Equine Artists of the World Celebrate the Horse
Artist:

Maria Buehl

Panel
#166
Title:

“Hoka Hey! It’s a good day to die, Brave up brother”

Medium:
oil
Panel before
Artist Comments: Crazy Horse or (in Lakota Cha-O-Ha means he was one with nature) was born in 1840 the Black Hills South Dakota.
He was recognized by his face paint, a yellow lightning strike down the left side of his face, a facial scar on the same side from a bullet, no make up on his forehead and no war bonnet but a single hawk tail feather in his hair. White powder painted with finger prints resembled hailstones over his body and a red blanket folded over his right arm.
Crazy Horse rode a black and white paint he named 'Inyan' meaning rock or stone. He became a fine horseman during buffalo hunts acquiring skills that would be refined during battles he faced later on in his short life of 37 years. Chief of the Oglala-Brule Sioux he was celebrated for his ferocity and courage during battles against and their enemies: the Crow, Shoshone, Pawnee, Blackfeet and Arikara.
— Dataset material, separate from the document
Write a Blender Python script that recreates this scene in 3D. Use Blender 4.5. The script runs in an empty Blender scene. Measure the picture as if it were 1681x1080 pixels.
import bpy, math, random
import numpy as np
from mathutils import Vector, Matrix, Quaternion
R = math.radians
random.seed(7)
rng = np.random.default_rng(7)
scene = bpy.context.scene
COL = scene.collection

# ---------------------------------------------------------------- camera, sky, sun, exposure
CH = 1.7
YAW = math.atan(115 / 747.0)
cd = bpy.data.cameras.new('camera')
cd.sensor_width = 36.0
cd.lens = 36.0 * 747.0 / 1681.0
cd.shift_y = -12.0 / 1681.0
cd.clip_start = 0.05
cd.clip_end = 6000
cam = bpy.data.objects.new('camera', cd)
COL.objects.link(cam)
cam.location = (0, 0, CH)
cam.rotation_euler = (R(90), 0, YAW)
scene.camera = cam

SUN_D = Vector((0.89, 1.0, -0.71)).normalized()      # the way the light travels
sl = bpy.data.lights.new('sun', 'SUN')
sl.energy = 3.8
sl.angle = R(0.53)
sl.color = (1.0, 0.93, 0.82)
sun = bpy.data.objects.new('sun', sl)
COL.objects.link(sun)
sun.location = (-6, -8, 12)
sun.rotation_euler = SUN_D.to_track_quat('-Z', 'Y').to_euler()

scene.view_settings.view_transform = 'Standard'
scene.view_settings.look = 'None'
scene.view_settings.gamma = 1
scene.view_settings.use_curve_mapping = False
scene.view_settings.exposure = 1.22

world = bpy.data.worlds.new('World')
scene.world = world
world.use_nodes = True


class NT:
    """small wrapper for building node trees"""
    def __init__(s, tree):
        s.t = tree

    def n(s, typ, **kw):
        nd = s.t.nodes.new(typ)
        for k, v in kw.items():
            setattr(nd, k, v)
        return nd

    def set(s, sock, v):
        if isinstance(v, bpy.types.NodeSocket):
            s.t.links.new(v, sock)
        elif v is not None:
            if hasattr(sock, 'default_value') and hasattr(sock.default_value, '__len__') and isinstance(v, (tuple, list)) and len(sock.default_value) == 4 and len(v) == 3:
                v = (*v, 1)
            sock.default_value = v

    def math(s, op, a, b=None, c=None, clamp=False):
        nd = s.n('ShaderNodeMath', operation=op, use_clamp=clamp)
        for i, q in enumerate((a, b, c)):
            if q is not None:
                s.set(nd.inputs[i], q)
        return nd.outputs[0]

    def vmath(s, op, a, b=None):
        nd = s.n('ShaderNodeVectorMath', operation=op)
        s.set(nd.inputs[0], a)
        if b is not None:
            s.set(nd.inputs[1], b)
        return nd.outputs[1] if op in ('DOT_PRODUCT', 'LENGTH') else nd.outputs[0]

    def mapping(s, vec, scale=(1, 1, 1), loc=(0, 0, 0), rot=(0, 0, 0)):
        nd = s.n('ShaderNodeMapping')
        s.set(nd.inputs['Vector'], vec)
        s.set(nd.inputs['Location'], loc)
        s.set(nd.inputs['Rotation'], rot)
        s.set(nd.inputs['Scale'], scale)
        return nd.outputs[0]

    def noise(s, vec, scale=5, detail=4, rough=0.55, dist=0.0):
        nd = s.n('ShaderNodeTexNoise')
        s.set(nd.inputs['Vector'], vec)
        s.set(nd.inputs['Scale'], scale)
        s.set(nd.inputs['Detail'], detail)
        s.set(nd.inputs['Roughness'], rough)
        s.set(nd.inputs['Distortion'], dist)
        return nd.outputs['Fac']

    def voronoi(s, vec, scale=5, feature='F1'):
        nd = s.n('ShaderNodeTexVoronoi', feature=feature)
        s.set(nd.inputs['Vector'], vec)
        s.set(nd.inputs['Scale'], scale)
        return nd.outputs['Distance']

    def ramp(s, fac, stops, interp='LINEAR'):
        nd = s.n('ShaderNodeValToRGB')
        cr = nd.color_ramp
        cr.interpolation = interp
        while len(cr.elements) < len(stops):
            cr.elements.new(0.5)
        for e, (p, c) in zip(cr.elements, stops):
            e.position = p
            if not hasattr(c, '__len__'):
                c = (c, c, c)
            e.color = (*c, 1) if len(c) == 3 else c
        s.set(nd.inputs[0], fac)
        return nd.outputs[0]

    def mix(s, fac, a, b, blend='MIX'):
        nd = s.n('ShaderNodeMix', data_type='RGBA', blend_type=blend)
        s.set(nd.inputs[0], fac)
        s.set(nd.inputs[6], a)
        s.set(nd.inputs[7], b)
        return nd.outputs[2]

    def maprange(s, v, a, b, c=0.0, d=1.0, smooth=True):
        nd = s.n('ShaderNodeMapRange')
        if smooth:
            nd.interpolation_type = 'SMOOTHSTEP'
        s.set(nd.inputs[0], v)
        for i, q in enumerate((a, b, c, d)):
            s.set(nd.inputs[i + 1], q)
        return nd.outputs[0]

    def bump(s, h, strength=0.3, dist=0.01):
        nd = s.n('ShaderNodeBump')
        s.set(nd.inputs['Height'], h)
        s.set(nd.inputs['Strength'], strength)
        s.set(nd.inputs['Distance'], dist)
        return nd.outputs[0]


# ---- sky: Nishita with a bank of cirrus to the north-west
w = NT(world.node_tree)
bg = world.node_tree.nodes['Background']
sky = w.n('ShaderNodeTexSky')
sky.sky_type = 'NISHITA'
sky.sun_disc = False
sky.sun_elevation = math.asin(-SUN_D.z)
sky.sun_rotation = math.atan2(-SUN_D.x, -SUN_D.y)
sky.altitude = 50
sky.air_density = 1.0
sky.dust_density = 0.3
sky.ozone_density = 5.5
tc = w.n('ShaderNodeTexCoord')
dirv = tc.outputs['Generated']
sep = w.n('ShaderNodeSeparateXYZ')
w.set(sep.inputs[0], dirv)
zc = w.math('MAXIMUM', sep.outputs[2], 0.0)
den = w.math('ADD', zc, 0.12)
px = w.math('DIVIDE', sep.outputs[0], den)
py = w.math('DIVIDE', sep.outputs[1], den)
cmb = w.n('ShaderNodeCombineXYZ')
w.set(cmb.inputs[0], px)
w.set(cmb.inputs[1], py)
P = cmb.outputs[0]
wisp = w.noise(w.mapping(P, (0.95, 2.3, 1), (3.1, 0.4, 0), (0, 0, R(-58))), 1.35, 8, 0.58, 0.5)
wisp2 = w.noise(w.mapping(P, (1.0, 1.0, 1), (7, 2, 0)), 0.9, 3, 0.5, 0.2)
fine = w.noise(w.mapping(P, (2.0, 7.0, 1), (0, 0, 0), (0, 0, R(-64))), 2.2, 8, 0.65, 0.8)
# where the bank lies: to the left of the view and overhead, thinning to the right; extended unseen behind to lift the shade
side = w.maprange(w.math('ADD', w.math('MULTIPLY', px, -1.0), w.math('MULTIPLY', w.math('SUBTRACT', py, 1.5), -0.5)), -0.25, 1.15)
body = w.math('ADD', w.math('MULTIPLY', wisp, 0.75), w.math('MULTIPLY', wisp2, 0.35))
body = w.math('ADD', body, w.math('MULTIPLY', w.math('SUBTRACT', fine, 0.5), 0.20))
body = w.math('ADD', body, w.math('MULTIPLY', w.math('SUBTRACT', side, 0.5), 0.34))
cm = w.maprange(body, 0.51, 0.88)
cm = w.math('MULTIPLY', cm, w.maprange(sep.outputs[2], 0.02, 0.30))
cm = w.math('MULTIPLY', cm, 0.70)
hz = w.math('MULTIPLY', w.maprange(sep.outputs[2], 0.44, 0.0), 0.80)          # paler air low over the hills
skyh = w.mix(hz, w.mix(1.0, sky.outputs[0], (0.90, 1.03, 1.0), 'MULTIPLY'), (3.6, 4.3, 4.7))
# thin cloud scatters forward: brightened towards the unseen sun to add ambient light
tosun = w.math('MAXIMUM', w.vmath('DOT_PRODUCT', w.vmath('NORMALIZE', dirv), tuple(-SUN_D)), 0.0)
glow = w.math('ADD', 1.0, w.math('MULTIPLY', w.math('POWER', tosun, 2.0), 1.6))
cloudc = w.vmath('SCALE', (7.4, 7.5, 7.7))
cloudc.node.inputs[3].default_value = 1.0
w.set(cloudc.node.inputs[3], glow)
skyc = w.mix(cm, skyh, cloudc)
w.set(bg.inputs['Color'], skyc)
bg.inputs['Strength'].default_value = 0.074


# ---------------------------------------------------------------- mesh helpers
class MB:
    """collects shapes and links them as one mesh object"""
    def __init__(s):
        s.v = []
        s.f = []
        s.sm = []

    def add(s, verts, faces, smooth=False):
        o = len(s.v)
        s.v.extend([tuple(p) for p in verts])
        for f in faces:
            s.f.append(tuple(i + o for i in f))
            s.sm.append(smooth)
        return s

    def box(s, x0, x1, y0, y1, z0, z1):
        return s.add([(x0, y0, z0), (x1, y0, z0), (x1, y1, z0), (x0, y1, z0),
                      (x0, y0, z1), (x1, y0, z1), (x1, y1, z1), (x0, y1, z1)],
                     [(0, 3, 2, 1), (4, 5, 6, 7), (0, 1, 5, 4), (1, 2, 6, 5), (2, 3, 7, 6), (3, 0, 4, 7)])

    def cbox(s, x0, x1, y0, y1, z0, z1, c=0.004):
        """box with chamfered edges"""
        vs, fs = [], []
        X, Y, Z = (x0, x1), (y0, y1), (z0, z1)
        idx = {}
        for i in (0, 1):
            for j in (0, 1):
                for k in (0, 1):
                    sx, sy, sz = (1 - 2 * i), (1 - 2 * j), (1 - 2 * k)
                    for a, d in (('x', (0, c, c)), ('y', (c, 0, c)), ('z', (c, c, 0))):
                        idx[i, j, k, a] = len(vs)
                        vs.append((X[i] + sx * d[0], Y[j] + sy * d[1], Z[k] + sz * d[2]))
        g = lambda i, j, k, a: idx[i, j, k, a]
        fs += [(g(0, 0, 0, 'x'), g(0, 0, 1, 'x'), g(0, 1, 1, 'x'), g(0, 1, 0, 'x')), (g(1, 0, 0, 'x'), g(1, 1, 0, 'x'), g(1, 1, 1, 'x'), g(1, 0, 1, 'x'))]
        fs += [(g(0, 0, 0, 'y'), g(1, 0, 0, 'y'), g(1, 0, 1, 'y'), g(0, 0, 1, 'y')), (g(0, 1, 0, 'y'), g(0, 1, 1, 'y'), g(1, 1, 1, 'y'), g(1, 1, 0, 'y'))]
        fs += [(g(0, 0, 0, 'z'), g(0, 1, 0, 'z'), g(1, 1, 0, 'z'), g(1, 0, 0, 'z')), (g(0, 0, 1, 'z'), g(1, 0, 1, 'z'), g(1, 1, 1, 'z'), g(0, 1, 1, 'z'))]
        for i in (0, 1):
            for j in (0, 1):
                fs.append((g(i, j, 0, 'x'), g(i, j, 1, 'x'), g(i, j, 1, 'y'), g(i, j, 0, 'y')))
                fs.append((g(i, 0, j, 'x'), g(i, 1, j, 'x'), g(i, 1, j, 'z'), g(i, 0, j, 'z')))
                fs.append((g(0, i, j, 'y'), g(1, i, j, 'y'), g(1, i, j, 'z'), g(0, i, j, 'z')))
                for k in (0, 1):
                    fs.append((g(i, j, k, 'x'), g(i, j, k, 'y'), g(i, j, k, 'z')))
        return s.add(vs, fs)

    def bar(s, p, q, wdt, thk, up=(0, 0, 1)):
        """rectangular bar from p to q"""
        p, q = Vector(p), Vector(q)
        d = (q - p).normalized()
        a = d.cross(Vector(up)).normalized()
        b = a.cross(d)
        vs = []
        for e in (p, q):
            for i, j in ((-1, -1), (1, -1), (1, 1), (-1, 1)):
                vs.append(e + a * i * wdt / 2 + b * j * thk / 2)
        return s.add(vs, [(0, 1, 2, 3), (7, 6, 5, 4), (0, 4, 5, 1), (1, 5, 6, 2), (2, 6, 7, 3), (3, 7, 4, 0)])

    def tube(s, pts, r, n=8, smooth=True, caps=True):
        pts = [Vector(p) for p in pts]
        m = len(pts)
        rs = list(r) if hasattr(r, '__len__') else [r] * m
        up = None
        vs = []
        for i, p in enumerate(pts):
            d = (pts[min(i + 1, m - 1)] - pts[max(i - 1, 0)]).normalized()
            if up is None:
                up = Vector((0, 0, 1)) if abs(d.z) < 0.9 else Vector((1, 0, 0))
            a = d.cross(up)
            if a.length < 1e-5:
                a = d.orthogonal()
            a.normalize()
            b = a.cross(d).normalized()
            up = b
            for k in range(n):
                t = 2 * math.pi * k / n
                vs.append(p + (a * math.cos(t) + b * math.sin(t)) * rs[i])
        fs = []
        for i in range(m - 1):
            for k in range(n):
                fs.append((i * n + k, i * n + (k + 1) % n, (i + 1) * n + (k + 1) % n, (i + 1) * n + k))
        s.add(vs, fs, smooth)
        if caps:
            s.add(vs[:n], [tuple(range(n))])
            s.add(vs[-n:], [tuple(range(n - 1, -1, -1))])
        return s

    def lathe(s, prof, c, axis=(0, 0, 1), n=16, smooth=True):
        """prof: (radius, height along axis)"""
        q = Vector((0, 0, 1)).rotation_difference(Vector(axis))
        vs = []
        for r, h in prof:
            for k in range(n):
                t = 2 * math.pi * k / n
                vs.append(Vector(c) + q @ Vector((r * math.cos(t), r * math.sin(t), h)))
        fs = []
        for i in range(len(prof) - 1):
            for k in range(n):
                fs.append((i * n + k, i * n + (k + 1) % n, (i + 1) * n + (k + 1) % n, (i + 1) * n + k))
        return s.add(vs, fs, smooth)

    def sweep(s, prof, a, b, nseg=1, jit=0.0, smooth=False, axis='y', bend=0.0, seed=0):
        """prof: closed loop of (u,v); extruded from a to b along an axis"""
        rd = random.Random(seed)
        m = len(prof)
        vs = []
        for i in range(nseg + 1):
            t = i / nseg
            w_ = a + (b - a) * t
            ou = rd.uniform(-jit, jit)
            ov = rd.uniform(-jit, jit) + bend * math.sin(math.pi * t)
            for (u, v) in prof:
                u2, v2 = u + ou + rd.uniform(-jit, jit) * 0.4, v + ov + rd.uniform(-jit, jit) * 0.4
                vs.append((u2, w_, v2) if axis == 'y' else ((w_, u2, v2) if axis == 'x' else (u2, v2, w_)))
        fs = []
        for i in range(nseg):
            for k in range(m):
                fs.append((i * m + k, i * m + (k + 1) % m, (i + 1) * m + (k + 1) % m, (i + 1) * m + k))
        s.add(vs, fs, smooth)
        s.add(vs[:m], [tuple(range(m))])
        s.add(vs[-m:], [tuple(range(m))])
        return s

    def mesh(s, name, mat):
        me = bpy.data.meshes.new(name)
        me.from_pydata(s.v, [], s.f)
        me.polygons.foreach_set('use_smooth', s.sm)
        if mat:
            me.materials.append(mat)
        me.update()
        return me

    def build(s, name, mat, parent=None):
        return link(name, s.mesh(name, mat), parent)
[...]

He was recognized amongst his people as a leader committed to preserving the Lakota traditions and values of life. The encroachment of white-men in 1876 and several battles over territory between the American Government and Native American Indian bands onto reservations brought about much resistance. Chief Crazy Horse led a resistance force of 1200 Oglala and Cheyenne to help defeat Custer's Seventh Cavalry over the Battle of Little Big Horn on June 25 and 26 1876. The Battle of Wolf Mountain on January 8, 1877 between the United States Cavalry and his warriors was his last major battle. With the buffalo diminishing in numbers and cold climate affecting his people; Crazy Horse and other northern Oglala leaders had surrendered to the Red Cloud Agency, Fort Robinson, Nebraska on May 5 that year.
Crazy Horse was held in a struggle in front of the guard house at the Fort; stabbed and bayoneted he died that day September 5, 1877. The great Chief Crazy Horse body was turned over to his relatives and laid to rest near Wounded Knee, South Dakota as his elderly father sang a death song over him. His song a tribute to his bravery is still sung today and is said to be a protector to his people.
A few years ago, I had the chance to stand, walk and view the fields of Little Big Horn during a heated summer day. The experience enriched my appreciation for the battle and the lives that were lost that day. My painting (panel 166) entitled “Hoka Hey! It’s a good day to die, Brave up brother” is my tribute to the lives lost; the legends born of many great men/women that day and to the legend surrounding Chief Crazy Horse.